Presiden Pertama Indonesia - Soekarno - seorang Pemikir Cerdas, Budayawan Besar, Pemimpin yang ber - Visi Luas dan Jauh ke Depan - telah meng-adopsi banyak dari Kerajaan Majapahit demi kebesaran dan kejayaan negeri ini. Bendera Negara - Sang Saka Merah Putih, Dasar dan Falsafah Negara - Pancasila dan Bhineka Tunggal Ika - semuanya diadopsi dari Majapahit pada masa Majapahit berada di bawah kendali kuat Sang Mahapatih Gajahmada. Sang Mahapatih memang adalah figur kunci yang membawa Majapahit pada puncak kejayaannya. Guan Gong nun jauh di sana - dan Mahapatih Gajahmada di Nusantara keduanya mempunyai kualitas kemanusiaan yang sama.
______________
Dari kota Jombang menuju arah Mojokerto - sekitar sepuluh kilometer di sebelah kanan Jalan Raya - anda akan melihat satu Gapura Besar yang terbuat dari batu bata merah megah berdiri. Itulah bekas Gapura Besar - Gapura yang dulunya merupakan Pintu Masuk Utama Kerajaan Majapahit.
Di kiri kanan Gapura - dalam radius puluhan kilometer terdapat situs-situs dari bekas Kerajaan Besar ini. Ada tempat bernama Wisudha - itulah tempat Sang Mahapatih mengucapkan Sumpah Palapa. Ada Candi Penataran - tempat yang disukai beliau untuk menyepi dan bermeditasi.
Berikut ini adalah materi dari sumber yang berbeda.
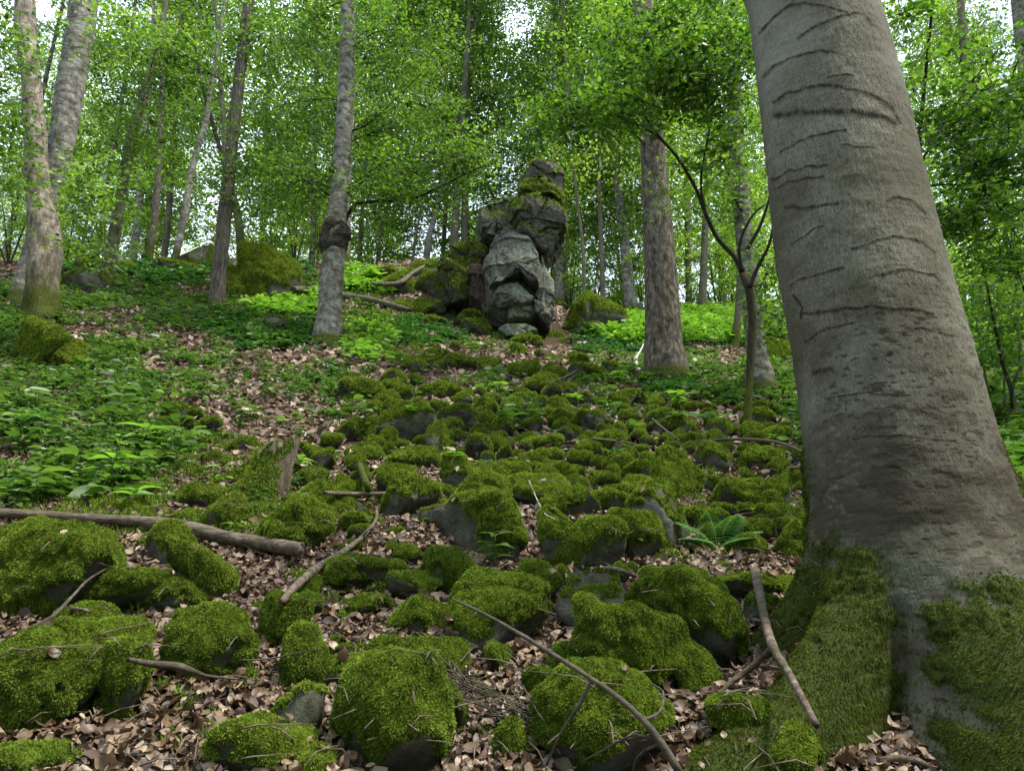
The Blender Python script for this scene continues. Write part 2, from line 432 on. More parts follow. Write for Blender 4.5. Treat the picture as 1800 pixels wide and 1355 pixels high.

Ada lagi satu tempat di tepi hutan - dimana terdapat sebuah batu besar - tempat Mahapatih Gajahmada undur dari dunia - menyepi dan bertapa - setelah terjadi satu perselisihan paham yang menyebabkan beliau memilih mundur dan meletakkan jabatan-nya sebagai seorang Mahapatih. Mahapatih Gajahmada - memilih memegang prinsip hidup yang ia yakini sebagai kebenaran daripada sekedar mempertahankan kedudukan. Di tempat ini konon sang Mahapatih bertapa dan mengasah kehidupan spiritualnya hingga - konon menurut cerita - beliau mencapai Mokhsa.
Batu besar yang ada di tempat ini - mengingatkan saya pada batu besar yang ada di tempat pertapaan Tan Tiek Sioe (Sian). Tan Tiek Sioe adalah seorang Petapa Taois yang dikenal sebagai Petapa Sakti dari Gunung Wilis - yang pada masa hidupnya dikenal dan dipuja oleh masyarakat Tionghoa pada waktu itu.
Bertapa dengan cara bersandar pada batu besar merupakan satu cara tapa Taois yang entah bagaimana ternyata dilakukan pula oleh Mahapatih Gajahmada.
Semata-mata karena kekaguman pribadi - saya meletakkan Lukisan dari Mahapatih Gajahmada di Altar Puja saya - dan untuk alasan itu pula - saya menyebut beliau sebagai Kongco Mada.
Guan Gong. Mahapatih Gajahmada. Manusia-Manusia dengan Sifat Mulia. Manusia yang amat sangat pantas dihormati. Nabi Besar Tiongkok - Kong Zi/Khong Hu Cu mengajarkan bahwa tujuan hidup manusia adalah untuk menjadi seorang Kun Tse - seorang Manusia yang Berwatak Mulia. Manusia memang seyogyanya dihormati dari Watak Sejatinya. Dan dari ketinggian Tingkat Kesadaran Batin yang ada di dalam dirinya.